Although the inventive principles are not limited to any specific applications, they may be especially effective in schools, libraries, call centers, etc. where large numbers of computers, peripherals and other equipment may be used by ever changing and unpredictable numbers of users, some of whom have little or no incentive, access, or authorization to shut down or reduce the power consumption of the equipment when leaving the vicinity of the equipment.

Any of the logic, functionality, features, circuitry, etc., described above may be implemented with any suitable hardware, software, firmware or any combination thereof.

The inventive principles of this patent disclosure have been described above with reference to some specific example embodiments, but these embodiments can be modified in arrangement and detail without departing from the inventive concepts. Such changes and modifications are considered to fall within the scope of the following claims.

Claims

1. A system comprising:

an occupancy sensor adapted to control a switch; and

an interface to couple the occupancy sensor to equipment having built-in power reduction capability;

where the interface is adapted to provide an advance notification to the equipment to enable the equipment to perform a built-in power reduction operation before the switch interrupts power to the equipment.
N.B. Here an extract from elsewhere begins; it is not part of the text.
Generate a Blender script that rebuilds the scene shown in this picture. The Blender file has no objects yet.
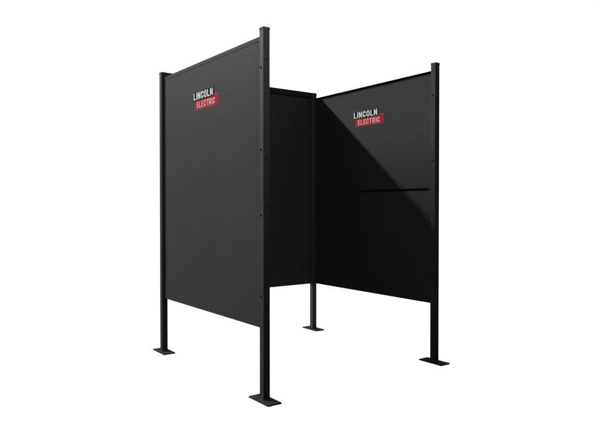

2. The system of claim 1 where the interface comprises a wireless interface.

3. The system of claim 1 where the interface comprises a standardized computer communication interface.

4. The system of claim 1 where the interface provides power from the equipment to the occupancy sensor.

5. The system of claim 1 further comprising a switch arranged to control power to the equipment in response to the occupancy sensor.

6. The system of claim 5 where the advance notification comprises a command to cause the equipment to perform an orderly shutdown.

7. The system of claim 6 where the advance notification comprises a transmission of one or more control characters.

8. The system of claim 1 further comprising a second interface to couple the occupancy sensor to a switch to control power to the equipment in response to the occupancy sensor.

9. The system of claim 8 where the second interface comprises a wireless interface.

10. A system comprising:

equipment having power reduction capability; and

an interface to couple the equipment to an occupancy sensor;

where the equipment may perform a power reduction operation in response to the occupancy sensor.

11. The system of claim 10 where the interface comprises a wireless interface.

12. The system of claim 10 where the interface comprises a standardized occupancy sensor interface.

13. The system of claim 10 where the equipment comprises a computer.

14. The system of claim 12 where the power reduction operation comprises an orderly shut-down operation.

15. The system of claim 10 further comprising a switch to control power to the equipment in response to the occupancy sensor.

16. The system of claim 15 where the switch is integral with the equipment.

17. A system comprising:

a node including: a first interface to couple the node to an occupancy sensor; and a second interface to couple the node to equipment having built-in power reduction capability;

where the node is adapted to send a notification to the equipment to enable the equipment to perform a built-in power reduction operation.

18. The system of claim 17 further comprising a switch to control power to the equipment in response to the occupancy sensor.

19. The system of claim 18 where the node and switch are included in a power strip.

20. The system of claim 19 where the first interface comprises a wireless interface and the second interface comprises a standardized computer communication interface.

21. The system of claim 20 where the standardized computer communication interface comprises a universal serial bus interface.

22. The system of claim 17 where the node comprises a network adapter.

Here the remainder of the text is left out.